The former ambassador was dismayed to read Goldberg write that "Some of [Obama's] deepest disappointments concern Middle Eastern leaders themselves," among whom "Benjamin Netanyahu is in his own category," because he deemed him "too fearful and politically paralyzed" to bring about a two-state solution.

"Bibi is in a category by himself?" Oren asked. "More than [the late Lybian leader Muammar] Gaddafi, [Syrian dictator Bashar] Assad, [former Eyptian president Hosni] Mubarak, and [former Iranian president Mahmoud] Ahmadinejad?" Oren complained that Obama did not give credit to Netanyahu for steps he took toward the Palestinians or hold accountable Palestinian leader Mahmoud Abbas, who he did not mention in the interview, for rejecting repeated American peace initiatives.

"The article is missing the faintest reference to Abbas," Oren said. "This shows prejudice against Arabs, as if they have no role to play and are mere two dimensional props for receiving Israeli concessions. Abbas walked away from the negotiating table. Why don't Palestinians ever bear responsibility for a failed peace process? Why is it only on Netanyahu's shoulders?" When Goldberg asked Obama what he had hoped to accomplish with his controversial June 2009 speech to the Muslim world in Cairo, he said “My argument was this: Let’s all stop pretending that the cause of the Middle East’s problems is Israel.”

But Oren said everything he was told by Obama and his advisers during his tenure in Washington proved that Obama indeed thought Israel and its conflict with the Palestinians was the core conflict and responsible for all the region's problems.

"Reading the text of the speech, the case makes the opposite claim, that it is the core conflict," Oren said. "The Obama administration's policy was linkage- that if you solve the Israeli-Palestinian conflict, you solve every problem in the Middle East." Goldberg wrote that "according to [former defense secretary] Leon Panetta, [Obama] has questioned why the U.S. should maintain Israel’s so-called qualitative military edge, which grants it access to more sophisticated weapons systems than America’s Arab allies receive." Oren said he was surprised to read that, because Obama repeatedly claimed that there was no daylight between Israel and the US on security issues. He said Goldberg should have asked Obama how ending the qualitative military edge fits that claim.

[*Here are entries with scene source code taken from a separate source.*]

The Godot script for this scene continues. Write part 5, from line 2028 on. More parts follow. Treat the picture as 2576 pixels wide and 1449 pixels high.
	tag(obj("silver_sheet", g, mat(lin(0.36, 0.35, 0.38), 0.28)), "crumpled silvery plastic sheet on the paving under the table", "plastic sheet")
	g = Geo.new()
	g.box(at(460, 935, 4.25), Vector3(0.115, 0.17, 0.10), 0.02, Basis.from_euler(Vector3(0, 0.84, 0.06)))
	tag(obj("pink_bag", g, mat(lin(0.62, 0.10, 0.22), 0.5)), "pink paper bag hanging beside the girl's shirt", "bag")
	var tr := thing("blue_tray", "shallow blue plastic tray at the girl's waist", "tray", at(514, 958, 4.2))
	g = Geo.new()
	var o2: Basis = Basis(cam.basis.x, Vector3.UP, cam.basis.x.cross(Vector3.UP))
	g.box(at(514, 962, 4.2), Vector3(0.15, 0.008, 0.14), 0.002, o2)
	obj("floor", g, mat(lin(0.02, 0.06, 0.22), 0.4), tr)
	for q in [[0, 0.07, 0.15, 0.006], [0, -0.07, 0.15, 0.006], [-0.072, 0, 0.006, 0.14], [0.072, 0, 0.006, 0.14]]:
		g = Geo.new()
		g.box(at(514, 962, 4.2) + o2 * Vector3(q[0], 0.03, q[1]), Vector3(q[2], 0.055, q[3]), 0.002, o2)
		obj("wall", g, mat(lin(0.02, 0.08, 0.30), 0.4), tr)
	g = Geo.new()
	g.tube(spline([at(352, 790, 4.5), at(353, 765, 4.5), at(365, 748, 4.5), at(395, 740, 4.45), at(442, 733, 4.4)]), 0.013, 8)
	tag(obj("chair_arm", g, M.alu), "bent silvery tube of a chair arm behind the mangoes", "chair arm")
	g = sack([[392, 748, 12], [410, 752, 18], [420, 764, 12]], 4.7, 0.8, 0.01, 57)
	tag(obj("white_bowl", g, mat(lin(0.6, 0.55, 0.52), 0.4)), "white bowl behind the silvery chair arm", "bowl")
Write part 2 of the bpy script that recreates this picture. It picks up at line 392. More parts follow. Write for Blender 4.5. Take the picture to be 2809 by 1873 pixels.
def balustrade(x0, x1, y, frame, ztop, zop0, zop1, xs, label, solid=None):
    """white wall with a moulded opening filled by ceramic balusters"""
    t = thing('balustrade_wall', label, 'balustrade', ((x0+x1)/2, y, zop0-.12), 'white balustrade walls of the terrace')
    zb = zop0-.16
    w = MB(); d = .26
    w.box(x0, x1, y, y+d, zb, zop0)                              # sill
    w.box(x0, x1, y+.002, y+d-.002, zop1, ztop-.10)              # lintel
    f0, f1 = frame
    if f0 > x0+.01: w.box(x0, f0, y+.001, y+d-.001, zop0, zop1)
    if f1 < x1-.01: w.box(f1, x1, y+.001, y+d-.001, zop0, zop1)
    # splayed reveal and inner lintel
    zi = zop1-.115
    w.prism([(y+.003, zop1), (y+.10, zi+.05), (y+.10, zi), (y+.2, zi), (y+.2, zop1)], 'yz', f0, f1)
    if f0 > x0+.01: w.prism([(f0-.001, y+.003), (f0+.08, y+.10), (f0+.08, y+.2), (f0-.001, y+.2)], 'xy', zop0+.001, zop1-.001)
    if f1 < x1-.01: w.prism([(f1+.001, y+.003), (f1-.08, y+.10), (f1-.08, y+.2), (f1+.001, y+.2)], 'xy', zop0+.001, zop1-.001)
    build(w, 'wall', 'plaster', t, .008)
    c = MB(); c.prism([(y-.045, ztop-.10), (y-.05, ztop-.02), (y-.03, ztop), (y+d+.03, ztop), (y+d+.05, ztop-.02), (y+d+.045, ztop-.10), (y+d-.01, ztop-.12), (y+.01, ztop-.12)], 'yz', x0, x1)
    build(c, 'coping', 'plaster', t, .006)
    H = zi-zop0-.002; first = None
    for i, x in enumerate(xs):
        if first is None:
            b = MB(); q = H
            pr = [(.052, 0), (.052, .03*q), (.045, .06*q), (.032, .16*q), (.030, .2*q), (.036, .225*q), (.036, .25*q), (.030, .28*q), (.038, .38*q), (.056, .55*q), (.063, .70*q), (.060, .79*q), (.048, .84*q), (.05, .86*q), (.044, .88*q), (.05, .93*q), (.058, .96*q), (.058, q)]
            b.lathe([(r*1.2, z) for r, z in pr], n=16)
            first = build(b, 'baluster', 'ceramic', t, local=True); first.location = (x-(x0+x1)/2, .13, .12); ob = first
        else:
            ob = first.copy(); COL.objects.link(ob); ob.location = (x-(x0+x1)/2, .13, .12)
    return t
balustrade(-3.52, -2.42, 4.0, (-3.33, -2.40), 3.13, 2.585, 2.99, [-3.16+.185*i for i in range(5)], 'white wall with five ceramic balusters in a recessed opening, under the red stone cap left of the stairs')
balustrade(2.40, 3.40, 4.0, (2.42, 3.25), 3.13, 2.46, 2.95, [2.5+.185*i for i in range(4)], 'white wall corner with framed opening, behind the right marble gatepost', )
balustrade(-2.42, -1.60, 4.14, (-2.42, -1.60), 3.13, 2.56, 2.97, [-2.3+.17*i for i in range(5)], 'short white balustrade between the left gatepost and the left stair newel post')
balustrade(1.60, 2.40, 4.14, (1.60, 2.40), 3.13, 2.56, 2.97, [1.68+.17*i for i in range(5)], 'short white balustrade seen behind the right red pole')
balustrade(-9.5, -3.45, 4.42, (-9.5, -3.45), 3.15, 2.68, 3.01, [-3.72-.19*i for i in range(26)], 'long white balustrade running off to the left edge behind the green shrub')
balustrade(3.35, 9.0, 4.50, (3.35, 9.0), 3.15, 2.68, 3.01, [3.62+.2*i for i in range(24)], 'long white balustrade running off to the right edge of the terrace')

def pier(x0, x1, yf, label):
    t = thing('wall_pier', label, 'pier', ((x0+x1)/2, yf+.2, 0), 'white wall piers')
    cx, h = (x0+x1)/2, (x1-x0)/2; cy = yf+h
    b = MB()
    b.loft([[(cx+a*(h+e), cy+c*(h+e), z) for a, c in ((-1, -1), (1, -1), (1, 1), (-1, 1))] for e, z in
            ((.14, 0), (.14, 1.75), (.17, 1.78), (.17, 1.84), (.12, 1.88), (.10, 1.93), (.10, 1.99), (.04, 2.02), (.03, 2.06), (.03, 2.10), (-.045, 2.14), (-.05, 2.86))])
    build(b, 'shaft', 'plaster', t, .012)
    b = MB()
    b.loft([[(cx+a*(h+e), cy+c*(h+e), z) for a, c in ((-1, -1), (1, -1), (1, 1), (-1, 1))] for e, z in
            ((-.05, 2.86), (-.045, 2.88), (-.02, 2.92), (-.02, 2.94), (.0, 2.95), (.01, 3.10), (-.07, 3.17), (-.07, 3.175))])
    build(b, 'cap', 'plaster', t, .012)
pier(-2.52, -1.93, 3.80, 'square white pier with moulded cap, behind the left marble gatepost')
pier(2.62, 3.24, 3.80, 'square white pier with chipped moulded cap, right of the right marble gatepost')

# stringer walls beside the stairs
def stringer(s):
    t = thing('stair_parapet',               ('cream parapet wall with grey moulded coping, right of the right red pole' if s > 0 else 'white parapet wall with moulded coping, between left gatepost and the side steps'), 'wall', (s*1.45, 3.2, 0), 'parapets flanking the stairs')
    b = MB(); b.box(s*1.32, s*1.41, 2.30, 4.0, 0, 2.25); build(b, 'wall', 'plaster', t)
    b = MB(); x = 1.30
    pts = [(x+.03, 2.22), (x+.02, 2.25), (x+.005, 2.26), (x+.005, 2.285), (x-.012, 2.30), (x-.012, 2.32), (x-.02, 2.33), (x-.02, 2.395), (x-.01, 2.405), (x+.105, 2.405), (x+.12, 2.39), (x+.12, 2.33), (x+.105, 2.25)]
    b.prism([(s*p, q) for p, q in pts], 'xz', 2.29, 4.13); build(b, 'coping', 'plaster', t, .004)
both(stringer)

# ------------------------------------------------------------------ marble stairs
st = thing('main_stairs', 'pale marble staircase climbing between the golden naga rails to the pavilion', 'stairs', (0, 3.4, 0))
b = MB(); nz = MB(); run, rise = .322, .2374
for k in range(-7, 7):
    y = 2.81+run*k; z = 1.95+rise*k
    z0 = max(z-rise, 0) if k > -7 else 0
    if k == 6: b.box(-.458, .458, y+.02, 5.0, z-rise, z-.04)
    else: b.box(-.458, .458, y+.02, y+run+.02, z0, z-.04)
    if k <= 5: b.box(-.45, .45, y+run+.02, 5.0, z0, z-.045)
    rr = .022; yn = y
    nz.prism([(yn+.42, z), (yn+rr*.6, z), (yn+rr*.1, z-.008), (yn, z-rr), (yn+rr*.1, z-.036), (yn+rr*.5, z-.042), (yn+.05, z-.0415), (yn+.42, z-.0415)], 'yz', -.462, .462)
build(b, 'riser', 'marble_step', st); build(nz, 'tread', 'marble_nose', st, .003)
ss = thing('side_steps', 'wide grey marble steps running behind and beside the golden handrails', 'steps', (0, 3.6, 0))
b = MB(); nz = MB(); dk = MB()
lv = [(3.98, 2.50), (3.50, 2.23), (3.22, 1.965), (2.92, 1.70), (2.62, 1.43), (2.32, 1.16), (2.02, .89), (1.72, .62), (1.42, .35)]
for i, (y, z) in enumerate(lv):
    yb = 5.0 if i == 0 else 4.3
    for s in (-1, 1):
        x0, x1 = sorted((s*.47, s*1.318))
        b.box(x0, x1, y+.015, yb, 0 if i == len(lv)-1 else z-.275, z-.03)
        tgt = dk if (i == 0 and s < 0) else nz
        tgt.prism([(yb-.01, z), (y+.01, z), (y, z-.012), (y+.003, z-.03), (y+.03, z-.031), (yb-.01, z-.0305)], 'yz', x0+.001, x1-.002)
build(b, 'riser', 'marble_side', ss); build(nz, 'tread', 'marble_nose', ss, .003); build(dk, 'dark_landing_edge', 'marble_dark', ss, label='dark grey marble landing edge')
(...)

"The QME is of paramount strategic interest to Israel, especially when very sophisticated weapons being given to Arab countries," Oren said. "For him to question keeping it is strange because it's grounded in Congressional law." In the interview, Obama said he was not bluffing when he threratened to attack Iran if it broke out as a nuclear power. But Oren said such a claim was hard to believe because Obama clearly sought a deal with Iran from the start of his presidency.

"The interview was a fascinating window to a man who wants to detach from Middle East and questions America's old alliances," Oren said. "On Israel, Egypt, Libya, Syria, and Yemen this president got it wrong. On the one issue that is crucial for our children- Iran - can we assume he will get it right?"